MARSHALL — It’s not all “doom and gloom” for small retailers this Christmas shopping season when it comes to competing with the big box stores and Amazon.

That’s how Lyle Patzer feels about the 10th annual Small Business Saturday which is promoted by American Express. Patzer owns Patzer’s Hardware Hank in downtown Marshall — a business that goes back 52 years in Marshall.

“I think there is a lot of good news, good prosperous businesses on Main Street,” Patzer said. “I think small businesses are unique enough to tailor to our local customer and a lot of people appreciate that and will support us. I think there is enough to go around.”

An average of 67 cents of every dollar spent at a small business in the U.S. ends up staying in that local community, according to American Express. The Shop Small Consumer Impact Survey from American Express found that when consumers are aware of their impact, 75% say they would be more likely to purchase a product or service from a small independently owned business.

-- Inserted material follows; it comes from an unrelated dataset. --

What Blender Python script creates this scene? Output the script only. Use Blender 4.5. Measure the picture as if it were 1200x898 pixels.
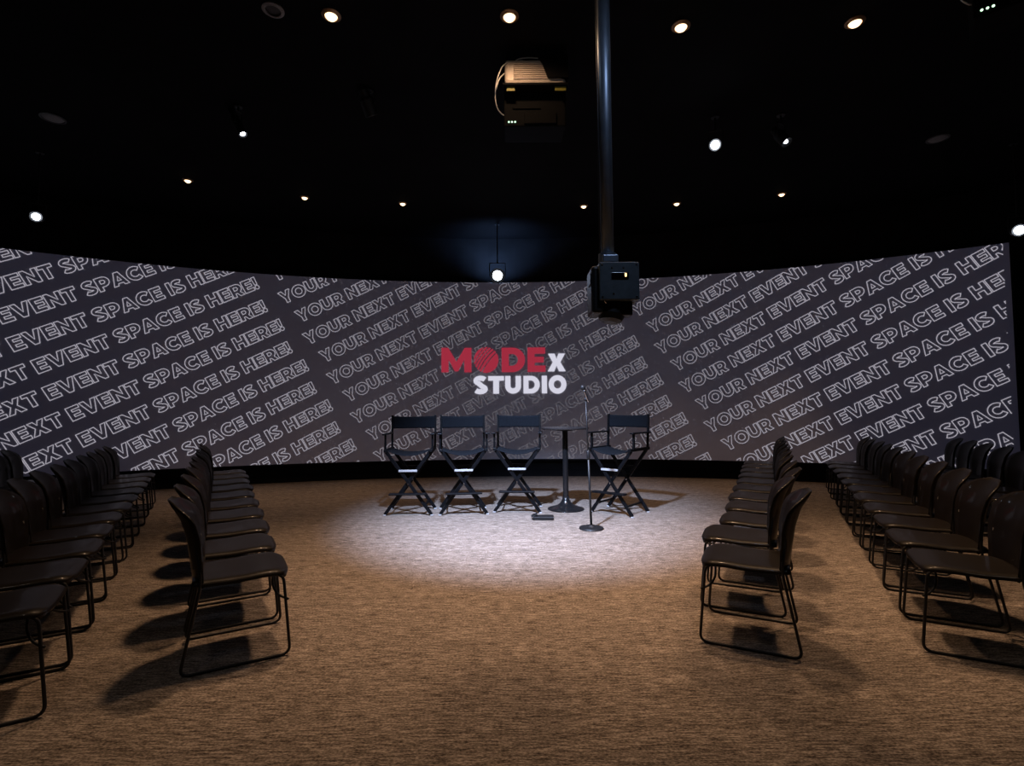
import bpy, bmesh, math, random
from mathutils import Vector, Matrix
from mathutils.geometry import tessellate_polygon

random.seed(7)
PI = math.pi
for o in list(bpy.data.objects):
    bpy.data.objects.remove(o)
SC = bpy.context.scene
COL = SC.collection
EYE = 1.3
RAD = math.radians

# ------------------------------------------------------------------ camera
cam_d = bpy.data.cameras.new('camera')
cam = bpy.data.objects.new('camera', cam_d)
COL.objects.link(cam)
cam_d.sensor_width = 36.0
cam_d.lens = 600.0 / 1200.0 * 36.0
cam_d.clip_start = 0.02
cam_d.clip_end = 100
_p, _r = RAD(2.8), RAD(0.4)
_f = Vector((0, math.cos(_p), math.sin(_p)))
_u = Vector((0, -math.sin(_p), math.cos(_p)))
_x = Vector((1, 0, 0))
rt = _x * math.cos(_r) - _u * math.sin(_r)
up = _x * math.sin(_r) + _u * math.cos(_r)
M3 = Matrix((rt, up, -_f)).transposed()
cam.matrix_world = Matrix.Translation((0, 0, EYE)) @ M3.to_4x4()
SC.camera = cam

# ------------------------------------------------------------------ world, exposure
W = bpy.data.worlds.new('world')
SC.world = W
W.use_nodes = True
W.node_tree.nodes['Background'].inputs[0].default_value = (0.5, 0.55, 0.7, 1)
W.node_tree.nodes['Background'].inputs[1].default_value = 0.0
SC.view_settings.view_transform = 'Standard'
SC.view_settings.look = 'None'
SC.view_settings.exposure = 0.0
SC.view_settings.gamma = 1.0
SC.view_settings.use_curve_mapping = False

# light levels (watts) used by the lamp builders further down
WARM = (1.0, 0.62, 0.36)
COOL = (0.52, 0.66, 1.0)
P_NEAR = 360.0        # warm downlights of the near row
P_FAR = 115.0          # warm downlights of the far row
P_STAGE = 3700.0      # cool spot on the stage
P_POLE_FILL = 40.0         # added cool lamp, unseen, to light the hanging pole
E_TEXT = 0.42
E_LOGO = 0.75

# ------------------------------------------------------------------ helpers
def new_mat(name, col, rough=0.5, metal=0.0, var=0.0, scale=20.0, spec=0.5, bump=0.0):
    m = bpy.data.materials.new(name)
    m.use_nodes = True
    nt = m.node_tree
    b = nt.nodes['Principled BSDF']
    b.inputs['Base Color'].default_value = (*col, 1)
    b.inputs['Roughness'].default_value = rough
    b.inputs['Metallic'].default_value = metal
    b.inputs['Specular IOR Level'].default_value = spec
    if var > 0 or bump > 0:
        tc = nt.nodes.new('ShaderNodeTexCoord')
        n = nt.nodes.new('ShaderNodeTexNoise')
        n.inputs['Scale'].default_value = scale
        n.inputs['Detail'].default_value = 4
        nt.links.new(tc.outputs['Object'], n.inputs['Vector'])
        if var > 0:
            r = nt.nodes.new('ShaderNodeValToRGB')
            r.color_ramp.elements[0].position = 0.3
            r.color_ramp.elements[1].position = 0.7
            r.color_ramp.elements[0].color = (*[c * (1 - var) for c in col], 1)
            r.color_ramp.elements[1].color = (*[min(1, c * (1 + var)) for c in col], 1)
            nt.links.new(n.outputs['Fac'], r.inputs['Fac'])
            nt.links.new(r.outputs['Color'], b.inputs['Base Color'])
        if bump > 0:
            bm = nt.nodes.new('ShaderNodeBump')
            bm.inputs['Strength'].default_value = bump
            bm.inputs['Distance'].default_value = 0.01
            nt.links.new(n.outputs['Fac'], bm.inputs['Height'])
            nt.links.new(bm.outputs['Normal'], b.inputs['Normal'])
    return m

def emit_mat(name, col, strength):
    m = bpy.data.materials.new(name)
    m.use_nodes = True
    nt = m.node_tree
    b = nt.nodes['Principled BSDF']
    b.inputs['Base Color'].default_value = (0.02, 0.02, 0.02, 1)
    b.inputs['Emission Color'].default_value = (*col, 1)
    b.inputs['Emission Strength'].default_value = strength
    return m

def link(name, bm, mat, parent=None, smooth=False, kind=None, recalc=True):
    if recalc:
        bmesh.ops.recalc_face_normals(bm, faces=bm.faces[:])
    me = bpy.data.meshes.new(name)
    bm.to_mesh(me)
    bm.free()
    if mat:
        me.materials.append(mat)
    if smooth:
        for p in me.polygons:
            p.use_smooth = True
    o = bpy.data.objects.new(name, me)
    COL.objects.link(o)
    if parent:
        o.parent = parent
    if kind:
        o['kind'] = kind
    return o

def empty(name, loc=(0, 0, 0), rz=0.0):
    o = bpy.data.objects.new(name, None)
    o.empty_display_size = 0.1
    COL.objects.link(o)
    o.location = loc
    o.rotation_euler = (0, 0, rz)
    return o

def tag(o, label, cat, group=None, kind=None):
    o['label'] = label
    o['category'] = cat
    if group:
        o['group'] = group
    if kind:
        o['kind'] = kind
    return o

def add_box(bm, c, s, rot=None, bevel=0.0):
    m = Matrix.Diagonal((s[0], s[1], s[2], 1))
    r = (rot.to_4x4() if rot is not None else Matrix.Identity(4))
    g = bmesh.ops.create_cube(bm, size=1.0, matrix=Matrix.Translation(c) @ r @ m)
    if bevel > 0:
        vs = set(g['verts'])
        es = [e for e in bm.edges if e.verts[0] in vs and e.verts[1] in vs]
        bmesh.ops.bevel(bm, geom=es, offset=bevel, segments=2, affect='EDGES', profile=0.5)

def add_bar(bm, a, b, w, d, ref=(0, 1, 0), bevel=0.0):
    """rectangular bar from a to b; d is its size along ref, w across"""
    a, b = Vector(a), Vector(b)
    z = (b - a)
    L = z.length
    z.normalize()
    y = Vector(ref)
    y = (y - z * y.dot(z)).normalized()
    x = y.cross(z)
    R = Matrix((x, y, z)).transposed()
    add_box(bm, (a + b) / 2, (w, d, L), R, bevel)

def fillet(pts, r, n=5):
    """round the corners of a polyline"""
    pts = [Vector(p) for p in pts]
    out = [pts[0]]
    for i in range(1, len(pts) - 1):
        p, a, b = pts[i], pts[i - 1], pts[i + 1]
        da, db = (a - p), (b - p)
        rr = min(r, da.length * 0.48, db.length * 0.48)
        s, e = p + da.normalized() * rr, p + db.normalized() * rr
        for k in range(n + 1):
            t = k / n
            out.append(s * (1 - t) ** 2 + p * 2 * t * (1 - t) + e * t * t)
    out.append(pts[-1])
    return out

def add_tube(bm, pts, r, n=10, cap=True):
    pts = [Vector(p) for p in pts]
    rings = []
    prev = None
    for i, p in enumerate(pts):
        if i == 0:
            t = pts[1] - pts[0]
        elif i == len(pts) - 1:
            t = pts[-1] - pts[-2]
        else:
            t = (pts[i + 1] - p).normalized() + (p - pts[i - 1]).normalized()
        t.normalize()
        if prev is None:
            ref = Vector((0, 0, 1)) if abs(t.z) < 0.9 else Vector((1, 0, 0))
            u = (ref - t * ref.dot(t)).normalized()
        else:
            u = (prev - t * prev.dot(t)).normalized()
        prev = u
        v = t.cross(u)
        rad = r[i] if isinstance(r, (list, tuple)) else r
        rings.append([bm.verts.new(p + (u * math.cos(2 * PI * k / n) + v * math.sin(2 * PI * k / n)) * rad) for k in range(n)])
    for a, b in zip(rings[:-1], rings[1:]):
        for k in range(n):
            bm.faces.new((a[k], a[(k + 1) % n], b[(k + 1) % n], b[k]))
    if cap:
        bm.faces.new(rings[0][::-1])
        bm.faces.new(rings[-1])

def add_lathe(bm, prof, n=32, mat=None):
    """prof: list of (r, z); axis z"""
    mat = mat or Matrix.Identity(4)
    rings = []
    for r, z in prof:
        if r < 1e-5:
            rings.append([bm.verts.new(mat @ Vector((0, 0, z)))])
        else:
            rings.append([bm.verts.new(mat @ Vector((r * math.cos(2 * PI * k / n), r * math.sin(2 * PI * k / n), z))) for k in range(n)])
    for a, b in zip(rings[:-1], rings[1:]):
        for k in range(n):
            k2 = (k + 1) % n
            if len(a) == 1 and len(b) == 1:
                continue
            if len(a) == 1:
                bm.faces.new((a[0], b[k], b[k2]))
            elif len(b) == 1:
                bm.faces.new((a[k], a[k2], b[0]))
            else:
                bm.faces.new((a[k], a[k2], b[k2], b[k]))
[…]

“Over the past 9 years, consumers reported spending more than $100 billion at small businesses on Small Business Saturday. Based on that reported spend, and taking into account that an average of two-thirds of every dollar spent at a small business stays in that community, an estimated $67 billion has stayed local on Small Business Saturday, helping communities thrive,” the American Express press release stated.

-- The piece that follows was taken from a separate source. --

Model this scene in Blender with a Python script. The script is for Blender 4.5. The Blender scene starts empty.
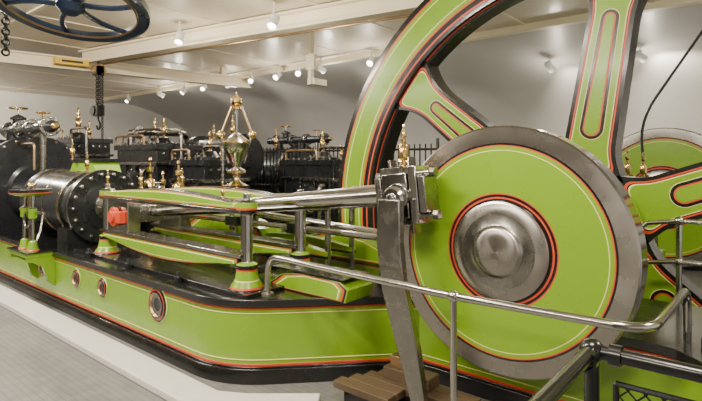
import bpy, bmesh, math, random
from mathutils import Vector, Matrix
random.seed(4)
sc = bpy.context.scene
PI = math.pi
# ---------------------------------------------------------------- materials
def mat(name, col, metal=0.0, rough=0.5, var=0.12, scale=6.0, bump=0.0, coat=0.0, rvar=0.1, stretch=None, emis=0, aniso=0):
    m = bpy.data.materials.new(name); m.use_nodes = True
    nt = m.node_tree; b = nt.nodes['Principled BSDF']
    tc = nt.nodes.new('ShaderNodeTexCoord'); mp = nt.nodes.new('ShaderNodeMapping')
    nt.links.new(tc.outputs['Object'], mp.inputs['Vector'])
    if stretch: mp.inputs['Scale'].default_value = stretch
    nz = nt.nodes.new('ShaderNodeTexNoise'); nz.inputs['Scale'].default_value = scale
    nz.inputs['Detail'].default_value = 6
    nt.links.new(mp.outputs[0], nz.inputs['Vector'])
    mx = nt.nodes.new('ShaderNodeMix'); mx.data_type = 'RGBA'
    mx.inputs[6].default_value = tuple(c*(1-var) for c in col)+(1,)
    mx.inputs[7].default_value = tuple(min(1, c*(1+var)) for c in col)+(1,)
    nt.links.new(nz.outputs[0], mx.inputs[0]); nt.links.new(mx.outputs[2], b.inputs['Base Color'])
    mr = nt.nodes.new('ShaderNodeMapRange')
    mr.inputs[3].default_value = max(0.02, rough-rvar); mr.inputs[4].default_value = min(1, rough+rvar)
    nt.links.new(nz.outputs[0], mr.inputs[0]); nt.links.new(mr.outputs[0], b.inputs['Roughness'])
    b.inputs['Metallic'].default_value = metal
    b.inputs['Coat Weight'].default_value = coat; b.inputs['Coat Roughness'].default_value = 0.12
    if aniso:
        tg = nt.nodes.new('ShaderNodeTangent'); tg.direction_type='RADIAL'; tg.axis='Y'
        nt.links.new(tg.outputs[0], b.inputs['Tangent']); b.inputs['Anisotropic'].default_value = aniso
    if bump > 0:
        bp = nt.nodes.new('ShaderNodeBump'); bp.inputs['Strength'].default_value = bump; bp.inputs['Distance'].default_value = 0.02
        nt.links.new(nz.outputs[0], bp.inputs['Height']); nt.links.new(bp.outputs[0], b.inputs['Normal'])
    if emis:
        b.inputs['Emission Color'].default_value = (1, .95, .85, 1); b.inputs['Emission Strength'].default_value = emis
    return m
GREEN = mat('green_paint', (.205,.375,.014), 0, .27, .06, 2, coat=.25)
CREAM = mat('cream_line', (.80,.74,.28), 0, .4, .05)
RED = mat('red_line', (.62,.065,.02), 0, .4, .08)
BLACK = mat('black_paint', (.009,.009,.010), 0, .25, .2, coat=.5)
DARK = mat('dark_iron', (.025,.027,.031), .35, .28, .3, 5, bump=.08, coat=.3)
LAG = mat('cylinder_lagging', (.10,.11,.13), .85, .25, .15, 4)
STEEL = mat('polished_steel', (.52,.50,.47), 1, .16, .12, 12, rvar=.06, stretch=(1,6,1))
STEELD = mat('worn_steel', (.33,.315,.29), 1, .26, .2, 14)
STEELF = mat('turned_steel', (.42,.39,.36), 1, .28, .10, 5, aniso=.75)
BRASS = mat('brass', (.88,.62,.26), 1, .14, .12, 10, rvar=.05)
BRASSD = mat('bronze', (.42,.28,.15), .9, .35, .2, 10)
WOOD = mat('deck_wood', (.10,.065,.035), 0, .55, .45, 5, bump=.2, stretch=(1,12,1))
WHITE = mat('white_painted_kerb', (.74,.71,.66), 0, .6, .1, 8, bump=.1)
CEIL = mat('ceiling_paint', (.76,.67,.53), 0, .45, .08, 1.5, coat=.1)
BEAM = mat('beam_paint', (.84,.75,.56), 0, .45, .06, 3)
VAULT = mat('vault_paint', (.50,.49,.47), 0, .42, .16, 1.2, bump=.15, coat=.2)
ENDW = mat('wall_paint', (.72,.71,.68), 0, .7, .08, 3, bump=.1)
BLUE = mat('blue_enamel', (.012,.028,.07), .1, .3, .1, coat=.4)
LAMPW = mat('lamp_white', (.8,.8,.78), 0, .4, .03)
GLOW = mat('lamp_glow', (1,.95,.85), 0, .4, .0, emis=20)
CHAIN = mat('chain_iron', (.02,.02,.02), .6, .45, .2)
YEL = mat('yellow_sign', (.75,.50,.03), 0, .5)

def floor_mat():
    m = bpy.data.materials.new('floor_plate'); m.use_nodes = True
    nt = m.node_tree; b = nt.nodes['Principled BSDF']
    tc = nt.nodes.new('ShaderNodeTexCoord')
    br = nt.nodes.new('ShaderNodeTexBrick'); br.inputs['Scale'].default_value = 1.0
    br.inputs['Brick Width'].default_value = 2.6; br.inputs['Row Height'].default_value = .05
    br.inputs['Mortar Size'].default_value = .005
    br.inputs['Color1'].default_value = (.25,.245,.23,1); br.inputs['Color2'].default_value = (.26,.255,.24,1)
    br.inputs['Mortar'].default_value = (.20,.195,.185,1)
    mp = nt.nodes.new('ShaderNodeMapping'); mp.inputs['Rotation'].default_value = (0,0,0)
    nt.links.new(tc.outputs['Object'], mp.inputs[0]); nt.links.new(mp.outputs[0], br.inputs['Vector'])
    nz = nt.nodes.new('ShaderNodeTexNoise'); nz.inputs['Scale'].default_value = 9; nz.inputs['Detail'].default_value = 8
    mx = nt.nodes.new('ShaderNodeMix'); mx.data_type='RGBA'; mx.blend_type='MULTIPLY'; mx.inputs[0].default_value=.5
    nt.links.new(tc.outputs['Object'], nz.inputs['Vector'])
    nt.links.new(br.outputs[0], mx.inputs[6]); nt.links.new(nz.outputs[0], mx.inputs[7])
    nt.links.new(mx.outputs[2], b.inputs['Base Color']); b.inputs['Roughness'].default_value=.55
    return m
FLOOR = floor_mat()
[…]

Coco Avenue owner Laura Guza-Antony believes uniqueness of products helps small retailers.

“I feel in a boutique you are getting something a little unique. It’s something you probably can’t find at a big store. When I do order, I have things not on Amazon,” Guza-Antony said.

Terry Haas with Bot Appliance/Poppin’ Tags says sales might not be as good as last year because farmers had a rough growing season, but he’s still optimistic.

“The big thing is that everybody can save money at a big box store until you run into a problem. Then when you got a problem, you have to think — now what do I do? Big box stores don’t take care of them like the mom and pop shops do,” Haas said.

Brad Cool at Mister Cool’s Clothing expects good sales on Small Business Saturday. He feels people rather shop for clothes at a store than online.

“Clothes are a little different than ordering a widget (online). Every brand is different. If you order a widget, you don’t have to worry if it fits or not. You order the right widget, it’s going to be the right widget. With clothes, it’s nice to feel the material and see how it looks,” Cool said.

Chad Kulla with the Bike Shop feels more people will stay in Marshall to shop because of the winter weather this weekend.

“I think it will be really good for us downtown,” Kulla said.

“We recognize the hardships faced by small business owners today and want to inspire people to take notice and Shop Small to support their communities on Small Business Saturday and beyond,” said Elizabeth Rutledge, chief marketing officer at American Express. “Retail is changing, but local shops are the fabric of our communities, helping them to thrive in the future is part of our brand ethos and backing promise.”